Maio

Wanderson Nogueira

Palavreando

Aos sábados, no Caderno Z, o jornalista Wanderson Nogueira explora a sua verve literária na coluna "Palavreando", onde fala de sentimentos e analisa o espírito e o comportamento humano.

sábado, 09 de maio de 2020

Quando eu era criança, lembro que confundia o dia do seu aniversário. Meu parâmetro era o aniversário de Nova Friburgo. Adorava desfilar com a escola no 16 de maio. Tinha toda aquela preparação e ansiedade. Minha confusão era se o seu aniversário era antes ou depois. Com o passar do tempo, firmei na memória o dia 17 de maio como sendo o dia de seu nascimento.

Maio também é o mês do seu dia. Dia de todas as mães. Quando criança, sempre confundi se o dia das mães se celebra no primeiro ou no segundo domingo do mês. O que me ajudava a saber, eram as lembranças feitas na escola. O único presente que podia te dar. 

Aqueles sabonetes pequenos embalados no tule e um desenho com letras garranchadas expressando em poucas palavras o amor de filho. Nunca fui talentoso em artes. Sempre escolhi as cores fora do padrão para pintar os desenhos. As rosas de preto, a nuvem de lilás, o céu de laranja, o Mickey de azul como se fosse um Smurf. Não! Isso não me fez um artista como esses impressionantes que expõem em galerias famosas. Lembro que minha mãe ria de mim, carinhosamente, enquanto meu irmão mais velho caçoava da minha excentricidade.

Passado o tempo, eu menino feito, vi alguns desses pequenos sabonetes todos rachados, alguns em pedaços dentro do saquinho transparente. Junto com alguns desenhos, você os deixou guardados em suas coisas, mesmo que já não dessem há tempos cheiro nas roupas. Acho que você gostava mais do significado que tinham do que propriamente dos sabonetinhos em si. Ver aquilo alegrou meu coração de criança pobre que queria poder dar muito mais à sua mãe. Mas mãe só quer amor. Descobri isso muito cedo na sua sabedoria exposta na prática.

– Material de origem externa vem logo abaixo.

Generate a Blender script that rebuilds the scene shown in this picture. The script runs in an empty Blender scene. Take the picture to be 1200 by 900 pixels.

Mãe só quer amor e - sem a obrigação de dar em troca - entrega amor incondicional. Desses que a gente não tem como explicar e que talvez um filho nunca de fato vá entender. Possivelmente, as mulheres quando se tornam mães possam experimentar. Os homens, jamais. Esse poder feminino de sentir e se sensibilizar. Nada mais sagrado que amor de mãe. 

São capazes de darem a vida por seus filhos. E, não importa o quanto errem ou o equívoco que tenham cometido. Bravas, ainda assim dirão: “ele tem mãe e a mãe dele sou eu”. Porque mãe não abandona o filho e tampouco vai amá-lo pelo seu sucesso ou fracasso. Vai apenas reconhecê-lo como seu filho. 

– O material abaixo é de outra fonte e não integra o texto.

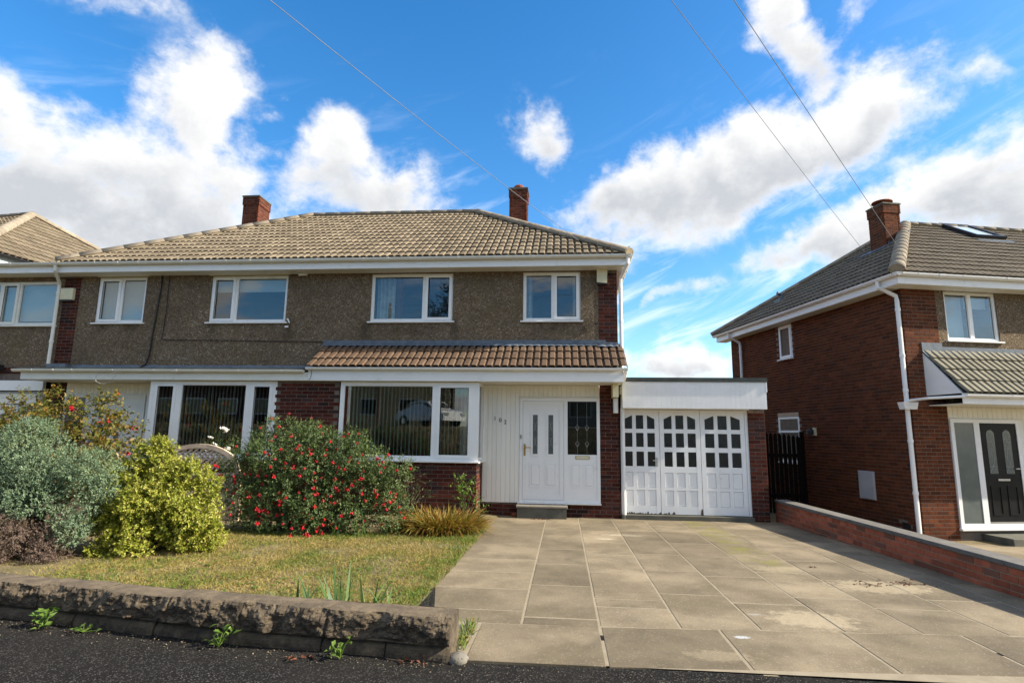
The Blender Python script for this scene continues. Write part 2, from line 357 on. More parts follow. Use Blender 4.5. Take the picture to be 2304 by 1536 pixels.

É perdão antes do pecado e é compreensão antes de qualquer julgamento. É bênção mesmo quando não se precisa ser amparado, é força que vem de dentro para provocar terremoto, se necessário, fora. Mãe sabe o que é dor e alegria antes mesmo do parto e é conexão que não se corta pelo cordão umbilical. Mãe é exagero, tempero, vivacidade.

Para o filho, a saudade que sabe que ficará, porque já existe antes mesmo de se tornar.

Ah, mãe. Queria poder te cantar de novo músicas do Roberto nas apresentações da escola. Queria poder me confundir de novo e te dar feliz aniversário adiantado para não arriscar errar se é 15 ou 17 de maio. E fazer dia das mães no primeiro e segundo domingo de maio. Mas também no terceiro e quarto de cada mês, em todos os dias de todas as semanas de todos os anos…

Já não sou tão criança. Você nem velha ficou. Tão bonito ver mães com a pele enrugada, cabelos bem branquinhos, avós, bisas... Sinto a chamada inveja boa de quem tem ou teve o privilégio. Creio que, vaidosa que era, seria uma idosa linda. Deitaria em seu colo e no aconchego de seu sorriso sorriria como sorrio agora com esse choro engasgado nos olhos. É choro de agradecimento à existência. Minha por você. Sua em mim. Independente se foi por pouco ou muito tempo.

Hoje, por mais que não te tenha, me vem nas memórias a sua presença e a paz por saber que pode me ouvir. As mães sempre ouvem, afinal. Te amo, mamãe!